Mil-spec connector tier is a US/EU-concentrated exception: Unlike LiDAR, cellular modules, and batteries elsewhere in this robotics knowledge base — all Chinese-dominated — the Micro-D/Nano-D/mil-spec circular connector tier is manufactured almost entirely in the US and Western Europe. ITAR export controls and MIL-DTL-83513/MIL-STD-38999 qualification testing create a high barrier that Chinese manufacturers have not broadly entered, making this one of the few robotics hardware layers where Western supply is structurally secure.

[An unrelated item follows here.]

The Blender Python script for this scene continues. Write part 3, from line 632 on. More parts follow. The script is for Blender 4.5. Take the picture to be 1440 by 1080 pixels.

⚑ Shared supplier — Amass: Amass (Changzhou, Jiangsu, China) manufactures the XT and AS connector families used across the broader hobbyist/FPV and commercial drone battery market; the company’s own site lists “Intelligent robots” and “Model aircraft drone” as named solution areas. This is the drone-industry mirror image of the mil-spec layer above: a single Chinese manufacturer effectively sets the de facto standard for commercial and consumer drone battery interconnects. See Drone Battery Power Connectors for connector-family detail; specific named OEM customer claims are unverified.
Consolidation of independent US Micro-D makers: Positronic (founded 1966) was acquired by Amphenol in 2021; Cinch Connectors (maker of the MD801 series) was acquired by Bel Fuse from Safran in 2010. Omnetics remains one of the few Micro-D/Nano-D specialists still independently and privately held.
Smart battery connectors for autonomous operations: The PDC1810F0002 connector (Power Data Connectors) combines high-current power pins with CAN/SMBus data pins in a compact plug-and-play shell, designed for autonomous docking and battery-swap drone operations — a small but growing niche as BVLOS commercial drone operations scale.